Set problem
Spot each line that carries the word "part"; copy those lines.

Entries with scene source code:
START
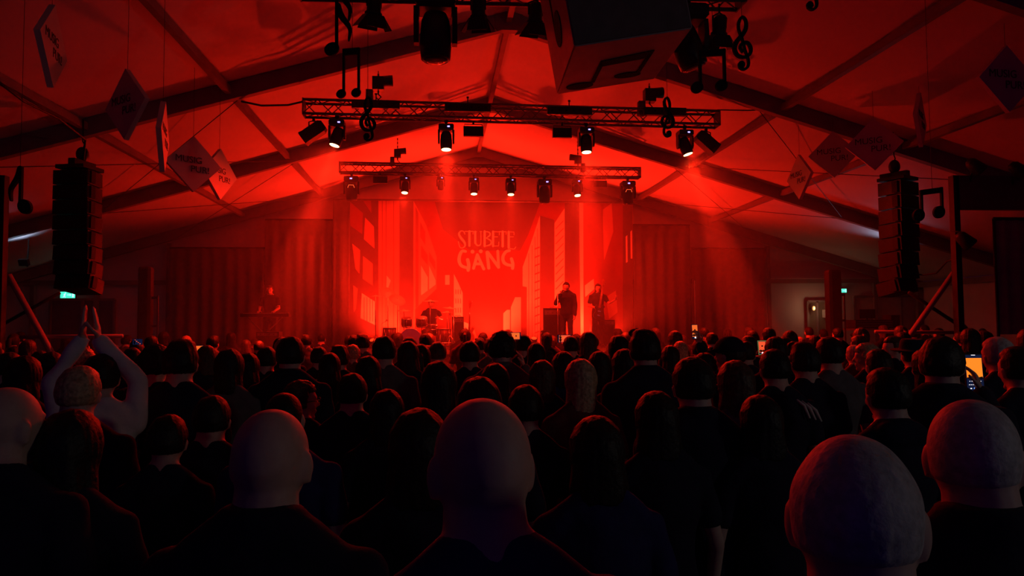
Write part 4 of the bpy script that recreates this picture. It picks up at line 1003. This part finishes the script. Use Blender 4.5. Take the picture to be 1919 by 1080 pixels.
# --- nearest people
NEAR = [
 (903, 750, 1.17, 'bald man nearest the camera in the centre, seen from behind in dark shirt', dict(hs='bald', top='navy', style='tee', hi=True, rz=.12, yaw=.10)),
 (1597, 801, .96, 'white-haired balding man closest to the camera at bottom right', dict(hs='fringe', hc='grey', top='black', hi=True, rz=-.30, yaw=-.25, pitch=-.1)),
 (1820, 742, 1.40, 'man with short light hair at right with the orange phone right above his head', dict(hs='buzz', hc='grey', top='black', style='jacket', hi=True, rz=-.3, yaw=-.35)),
 (508, 770, 1.50, 'bald man at lower left with a red rim along his crown', dict(hs='bald', top='black', style='jacket', hi=True, rz=-.15)),
 (12, 728, 2.0, 'bald man at the left edge with one bare shoulder lit red', dict(hs='bald', top='black', hi=True, rz=-.1, yaw=-.35)),
 (133, 770, 2.1, 'long-haired woman at left in front of the person in white', dict(sex='f', hs='long', hc='dark', top='black')),
 (786, 768, 2.0, 'dark-haired woman directly left of the bald man in the centre', dict(sex='f', hs='bob', hc='dark', top='black')),
 (1118, 782, 2.2, 'dark-haired woman right of the bald man, in front of the blond woman', dict(sex='f', hs='bob', hc='dark', top='navy')),
 (532, 733, 2.85, 'person with close-cropped hair just behind the bald man at lower left', dict(hs='buzz', top='navy')),
 (315, 778, 2.9, 'short woman with red-rimmed hair between the two bald men at left', dict(sex='f', hs='crop', top='black')),
 (898, 708, 2.75, 'person with smooth rounded dark hair directly in front of the central bald man', dict(sex='f', hs='bob', top='black')),
 (1298, 670, 3.0, 'broad man with dark hair right of centre in a dark jacket', dict(hs='crop', top='black', style='jacket')),
 (725, 731, 3.4, 'slim woman with long hair left of the couple at centre, hair peak lit red', dict(sex='f', hs='long', top='black')),
 (150, 686, 3.1, 'blond man at left standing beside the person in white', dict(hs='crop', hc='blond', top='black')),
 (822, 678, 3.5, 'woman with wide long dark hair left of the central bald man', dict(sex='f', hs='verylong', top='black')),
 (1378, 677, 3.5, 'woman with a light-streaked bob right of the broad dark-haired man', dict(sex='f', hs='bob', hc='brown', top='grey')),
 (1088, 674, 3.9, 'blond woman with long straight hair in the centre of the crowd', dict(sex='f', hs='verylong', hc='blond', top='red')),
 (563, 713, 3.9, 'curly-haired person with glasses looking to the right at left of centre', dict(hs='curly', hc='brown', top='black', yaw=-1.1, extra='glasses')),
 (1450, 655, 4.2, 'man in a shirt with white stripes across the shoulder, right of centre', dict(hs='crop', top='black', extra='stripes')),
 (340, 633, 4.0, 'tall dark-haired man at left below the low black curtain', dict(hs='flat', top='black')),
 (292, 645, 4.3, 'dark-haired man with rounded hair left of the tall man at left', dict(hs='curly', top='black')),
 (240, 727, 4.2, 'shadowed short person right of the person in white', dict(hs='crop', top='black')),
 (545, 631, 4.7, 'broad tall man with dark round hair below the keyboard player', dict(hs='crop', top='black', style='jacket')),
 (430, 655, 4.6, 'long-haired person left of the broad tall man below the keyboard player', dict(sex='f', hs='long', top='grey')),
 (1207, 613, 4.4, 'very tall man with a square haircut rising above the crowd right of centre', dict(hs='flat', top='black', style='jacket')),
 (1553, 632, 4.8, 'man with light edging on his shoulder below the red-lit column', dict(hs='crop', top='grey')),
 (1506, 638, 4.5, 'dark-haired man left of the man below the red-lit column', dict(hs='flat', top='black')),
 (1757, 631, 3.25, 'large dark-haired man at right holding up the orange-lit phone', dict(hs='crop', top='black', pose='phone', style='jacket')),
 (1660, 690, 3.0, 'person with a hood at right in front of the standing group', dict(hs='crop', top='black', style='hood')),
 (1016, 676, 4.7, 'long-haired woman left of the blond woman in the centre', dict(sex='f', hs='long', hc='brown', top='black')),
 (1056, 660, 5.2, 'woman with a rounded bob behind the blond woman in the centre', dict(sex='f', hs='bob', top='navy')),
 (940, 620, 5.0, 'tall man with bushy hair filming with a sideways phone in the centre', dict(hs='curly', top='grey', pose='phone', style='jacket')),
 (720, 630, 5.5, 'man with short neat hair in front of the left tower on the backdrop', dict(hs='crop', top='grey')),
 (928, 682, 4.3, 'dark-haired woman in front of the tall filming man', dict(sex='f', hs='bob', top='black')),
 (1367, 630, 5.0, 'man wearing a baseball cap right of the very tall man', dict(hs='crop', top='black', extra='cap', rz=.7)),
 (1160, 629, 6.2, 'woman with smooth long hair left of the very tall man', dict(sex='f', hs='long', top='black')),
 (1170, 655, 5.0, 'woman directly left of the very tall man, lower than him', dict(sex='f', hs='bob', top='red')),
 (1123, 659, 5.6, 'woman with long hair to the right of the blond woman', dict(sex='f', hs='long', top='black')),
 (880, 640, 6.0, 'man with short hair left of the tall filming man', dict(hs='crop', top='black')),
 (820, 641, 7.0, 'man with a round haircut and light collar below the drummer', dict(hs='crop', hc='brown', top='white')),
 (765, 640, 6.0, 'woman with dark hair right of the neat-haired man', dict(sex='f', hs='bob', top='black')),
 (788, 646, 6.3, 'woman with a ponytail below the drum kit', dict(sex='f', hs='pony', top='black')),
 (1102, 622, 7.5, 'long-haired woman below the bass player', dict(sex='f', hs='long', hc='brown', top='black')),
 (1070, 630, 8.0, 'dark-haired man under the sideways phone right of centre', dict(hs='crop', top='black', pose='phone')),
 (980, 627, 7.6, 'man with short hair right of the tall filming man', dict(hs='crop', top='black')),
 (1005, 643, 6.8, 'woman with rounded dark hair in front of the backdrop lettering column', dict(sex='f', hs='bob', top='black')),
 (1322, 640, 6.2, 'person with raised arm holding a phone high right of centre', dict(hs='crop', top='black', pose='high', style='jacket')),
 (1275, 640, 8.5, 'fair-haired person glowing red right of the very tall man', dict(sex='f', hs='bob', hc='blond', top='red')),
 (1256, 648, 7.0, 'woman with long hair directly right of the very tall man', dict(sex='f', hs='long', top='black')),
 (1395, 640, 6.5, 'man with rounded hair holding up the green-framed phone', dict(hs='crop', top='black', pose='phone')),
 (1470, 632, 6.6, 'man with dark hair behind the man with striped shoulders', dict(hs='crop', top='black')),
 (1448, 640, 7.4, 'short-haired woman left of the man behind the striped shoulders', dict(sex='f', hs='bob', top='black')),
 (500, 650, 6.2, 'man with dark hair left of the broad tall man at left', dict(hs='crop', top='black')),
 (465, 662, 5.6, 'woman with dark hair between two taller heads at left', dict(sex='f', hs='bob', top='black')),
 (598, 650, 7.2, 'man with short hair right of the broad tall man at left', dict(hs='crop', top='black')),
 (636, 645, 6.4, 'man with thick dark hair left of the backdrop edge', dict(hs='flat', top='black')),
 (618, 662, 5.8, 'woman with rounded hair in front of the thick-haired man', dict(sex='f', hs='bob', top='black')),
 (661, 646, 8.6, 'person with fair curly hair glowing red at the left backdrop edge', dict(sex='f', hs='curly', hc='blond', top='red')),
 (690, 668, 4.9, 'woman with dark hair left of the neat-haired man', dict(sex='f', hs='bob', top='black')),
 (1600, 647, 7.6, 'red-lit grey-haired person right of the red-lit column', dict(hs='crop', hc='grey', top='red')),
 (1624, 643, 6.0, 'fair curly-haired person at right with the face lit red', dict(sex='f', hs='curly', hc='blond', top='black', yaw=1.0)),
 (1674, 630, 7.0, 'person in profile at right looking left, face lit red', dict(sex='f', hs='crop', hc='brown', top='black', yaw=1.3)),
 (1708, 634, 6.0, 'person in a flat dark hat at right near the diagonal brace', dict(hs='crop', top='black', extra='hat')),
 (1645, 655, 5.0, 'dark-haired man right of the red-lit curly person', dict(hs='crop', top='black')),
 (1735, 655, 4.6, 'long-haired woman left of the large man with the orange phone', dict(sex='f', hs='long', top='black')),
 (1868, 632, 4.6, 'grey-haired person at the far right under the pale sheet', dict(hs='crop', hc='grey', top='black')),
 (1905, 650, 3.8, 'dark-haired person at the right edge of the picture', dict(hs='crop', top='black')),
 (1425, 742, 2.9, 'dark-haired woman in front of the man with striped shoulders', dict(sex='f', hs='bob', top='black')),
 (398, 742, 3.2, 'dark-haired man left of the close-cropped person', dict(hs='crop', top='black')),
 (660, 700, 3.9, 'dark-haired man right of the curly-haired person with glasses', dict(hs='crop', top='black')),
 (1230, 735, 2.8, 'dark-haired person in front of the very tall man', dict(sex='f', hs='bob', top='black')),
 (985, 722, 3.3, 'dark-haired woman left of the blond woman, in a lower row', dict(sex='f', hs='crop', top='black')),
 (95, 660, 4.6, 'dark-haired man below the left diagonal brace', dict(hs='crop', top='black')),
 (45, 668, 4.0, 'dark-haired person at the left edge behind the bald man', dict(hs='bob', top='black', sex='f')),
 (200, 640, 8.0, 'fair-haired person lit red under the left exit sign', dict(hs='crop', hc='blond', top='black', yaw=-.9)),
 (250, 652, 6.5, 'person at left holding up a dim phone beside the dark column', dict(hs='crop', top='black', pose='phone')),
 (390, 648, 6.5, 'person holding a small bright phone at left below the low curtain', dict(sex='f', hs='bob', hc='brown', top='black', pose='phone')),
]
for px, top, d, lb, kw in NEAR:
    kw = dict(kw); ex = kw.pop('extra', None); t = seen(px, top, d, lb, extra=ex if ex != 'stripes' else None, **kw)
    if ex == 'stripes':
        for i in range(3):
            mb = MB(); x0 = .10+.035*i
            mb.tube([V(x0-.02, -.075, 1.475-.012*i), V(x0+.015, -.105, 1.44-.014*i), V(x0+.035, -.128, 1.37-.01*i)], [.008, .010, .006], 8); mb.build('shoulder_stripe', M_cwhite, t, label='white stripe')
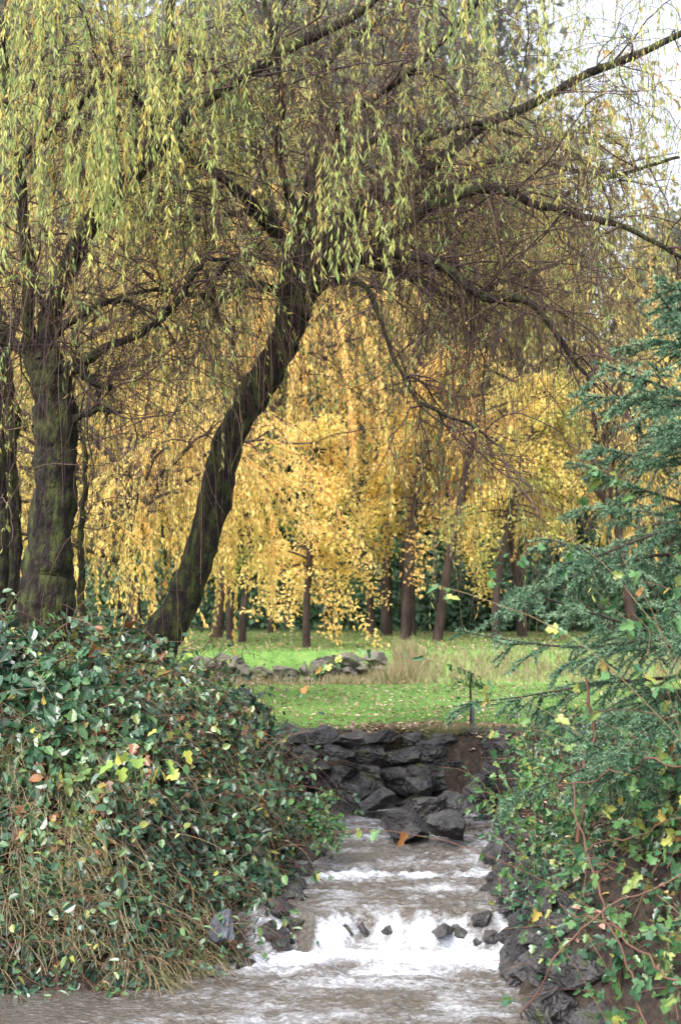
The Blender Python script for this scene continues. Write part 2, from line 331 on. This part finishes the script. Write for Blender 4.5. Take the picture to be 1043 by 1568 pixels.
brown = fbm(x*1.6+3, y*1.6, 9) > .35; u1 = U(0, 1, n); spec_r = np.where(u1 < np.where(brown, .3, .04), U(.88, 1, n), spec_r)
typ = (fbm(x*1.1+5, y*1.1, 3)+U(-.4, .4, n)) > 0
sz = U(.035, .11, n)*np.clip(1+.45*fbm(x*.9, y*.9, 11), .55, 1.4)
PP = np.stack([x, y, z], -1)
leaves(B, PP[typ], Dv[typ], Nv[typ], sz[typ]*.95, sz[typ]*.9, T_IVY, 0, spec_r[typ])
leaves(B, PP[~typ], Dv[~typ], Nv[~typ], sz[~typ], sz[~typ]*.75, T_OVAL, 0, spec_r[~typ])
ns = 3600
i = rng.integers(0, n, ns); st = PP[i]-np.array([0, 0, .1]); P = grow(st, rdir(ns)*.8+np.array([0, -.2, .8]), U(.25, .95, ns)**1.2, 9, .2, .12)
tubes(B, P, taper(np.full(ns, .0035), np.full(ns, .0014), 9), 3, 1)
tp, tt, _, _ = samp(P, 7500, .3, 1); k = len(tp)
leaves(B, tp, rdir(k)+tt*.4+np.array([0, -.2, -.4]), rdir(k)*.6+np.array([0, -.5, .7]), U(.03, .09, k), U(.025, .065, k), T_OVAL, 0, np.clip(.15+U(0, .78, k), 0, 1))
x = U(-3.4, -.2, 5500); y = U(8.85, 10.4, 5500); kk = (chan_d(x, y) > .0) & (leftmask(x, y) > .4) & (fbm(x*1.5, y*1.5, 8)+.4*(x+1.2) > .0); x, y = x[kk], y[kk]; n = len(x)
P = grow(np.stack([x, y, terrain(x, y)+.1], -1), np.stack([rng.normal(size=n)*.5+.2, -U(.2, .9, n), U(.2, .9, n)], -1), U(.15, .42, n), 6, .35, .12)
tubes(B, P, .002, 3, 2)
B.finish('ivy_bramble_bank', [M_ivy, M_cane, M_dry])
B = Build(); c = np.array(W(212, 1165, 9.2)); n = 12
P0 = c+rng.normal(size=(n, 3))*np.array([.14, .06, .05]); leaves(B, P0, rdir(n)*np.array([1, .4, .3])+np.array([0, -.3, -.5]), rdir(n)*.8+np.array([0, -.4, .7]), U(.06, .12, n), U(.06, .12, n), T_IVY)
P = grow(np.tile(c-np.array([0, -.15, .4]), (6, 1)), rdir(6)*.4+np.array([0, -.3, 1]), np.full(6, .4), 6, .05, .05); tubes(B, P, .003, 4, 1)
B.finish('maple_seedling', [M_big, M_cane])
B = Build(); c = np.array(W(470, 1250, 11.6)); P = grow(np.tile(c, (30, 1)), rdir(30)*.5+np.array([.5, -.4, .3]), U(.3, .5, 30), 8, .18, .08); tubes(B, P, .003, 3, 1)
tp, tt, _, _ = samp(P, 480, .2, 1); k = len(tp); leaves(B, tp, rdir(k)+tt*.5, rdir(k)*.6+np.array([0, -.6, .6]), U(.03, .06, k), U(.025, .045, k), T_OVAL, 0, U(0, .85, k))
B.finish('streamside_shrub', [M_vine, M_cane])

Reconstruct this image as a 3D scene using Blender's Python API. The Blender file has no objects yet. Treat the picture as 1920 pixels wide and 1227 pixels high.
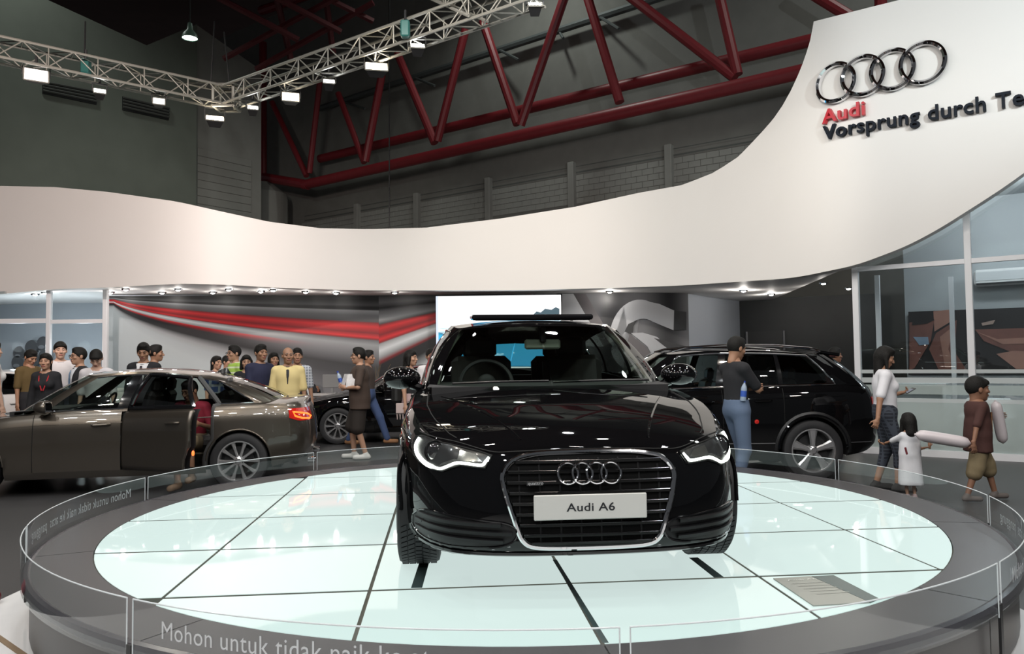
import bpy, bmesh, math, random
import numpy as np
from mathutils import Vector, Matrix
from mathutils.bvhtree import BVHTree
from mathutils.geometry import delaunay_2d_cdt
random.seed(7); rng = np.random.default_rng(7)
sc = bpy.context.scene; COL = sc.collection
R = math.radians; PI = math.pi
# ---------------------------------------------------------------- camera
FPX, PITCH, ROLL, EYE = 1475.0, R(2.53), R(-0.68), 1.48
def cdir(x, y):
    return Vector((x, -y*math.sin(PITCH), y*math.cos(PITCH)))
cr, sr = math.cos(ROLL), math.sin(ROLL)
vr, vu, vf = cdir(cr, sr), cdir(-sr, cr), Vector((0, math.cos(PITCH), math.sin(PITCH)))
cam = bpy.data.cameras.new('camera'); camo = bpy.data.objects.new('camera', cam); COL.objects.link(camo)
camo.matrix_world = Matrix(((vr.x, vu.x, -vf.x, 0), (vr.y, vu.y, -vf.y, 0), (vr.z, vu.z, -vf.z, EYE), (0, 0, 0, 1)))
cam.sensor_width = 36; cam.lens = 36*FPX/1920; cam.clip_start = .05; cam.clip_end = 300
sc.camera = camo
# ---------------------------------------------------------------- world, exposure, big lamps
w = bpy.data.worlds.new('hall_air'); sc.world = w; w.use_nodes = True
w.node_tree.nodes['Background'].inputs[0].default_value = (.9, .95, 1, 1)
w.node_tree.nodes['Background'].inputs[1].default_value = .06
sc.view_settings.view_transform = 'Standard'; sc.view_settings.look = 'None'
sc.view_settings.gamma = 1; sc.view_settings.use_curve_mapping = False
sc.view_settings.exposure = 0.0
sc.cycles.use_denoising = True
sc.cycles.sample_clamp_indirect = 6; sc.cycles.max_bounces = 10; sc.cycles.transparent_max_bounces = 24
sc.cycles.caustics_reflective = False; sc.cycles.caustics_refractive = False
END
Solved problem
Write part 4 of the bpy script that recreates this picture. It picks up at line 1003. This part finishes the script. Use Blender 4.5. Take the picture to be 1919 by 1080 pixels.
The Blender Python script for this scene continues. Write part 2, from line 331 on. This part finishes the script. Write for Blender 4.5. Take the picture to be 1043 by 1568 pixels.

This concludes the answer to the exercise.